King, who basically recorded MMW improvising and constructed the album with a hip-hop mentality, picks the best pieces and loops them as samples while the band records new sections on top. It’s no surprise then that End of the World Party (Just In Case) does sound different than their previous works. It’s danceable, and stays interesting and substantial thanks to the little bits and pieces of tonal continuity that rise to the surface.

“That’s the battle,” Medeski said. “One of the things that we experiment with all of the time is the line between grooving and being more intellectually advanced or adventurous.”
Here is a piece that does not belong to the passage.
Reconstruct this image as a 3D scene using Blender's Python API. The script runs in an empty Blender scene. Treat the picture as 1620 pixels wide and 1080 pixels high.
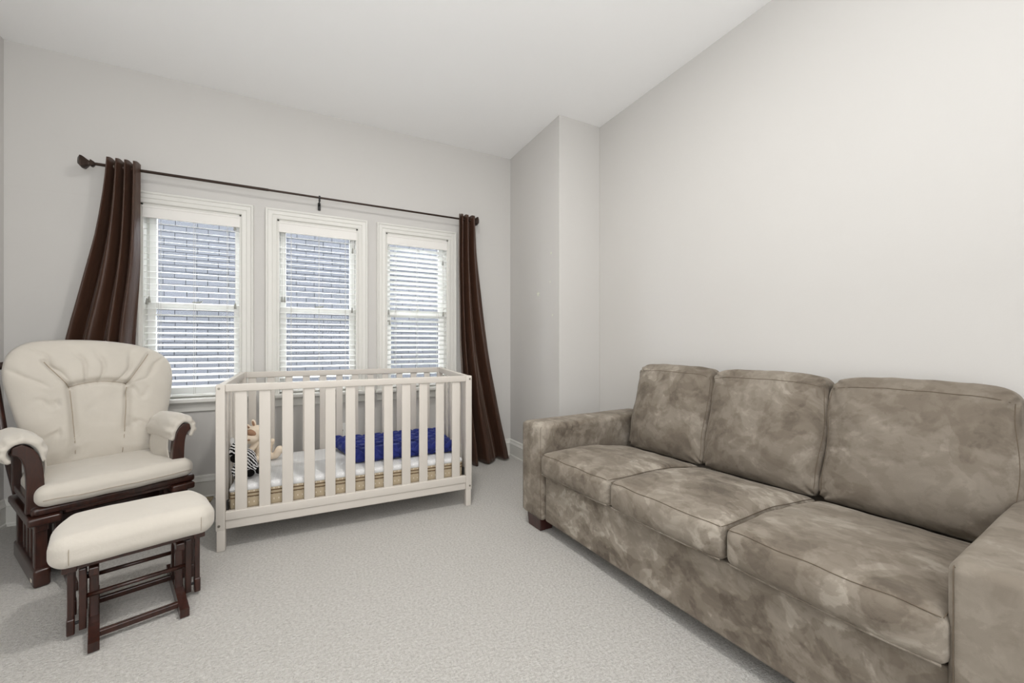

As far as translating the new songs into a live setting, Medeski doesn’t seem worried — for a band that has been around for 14 years, keeping the marriage fresh is a necessity. Yes, they all have side projects, but it’s not the same as playing together. None of the band members feel like they’re musically cheating on one another.

“It’s like having a conversation with an old friend. It gets deeper in a lot of ways, even if it’s not weird and exciting and new as having a conversation with someone you just met in a bar,” Medeski said.

Tonight’s show is the first leg of their two month-long national tour. Always the kidder, Medeski sent out this message to his fans in Ann Arbor. “First gig is always the best.”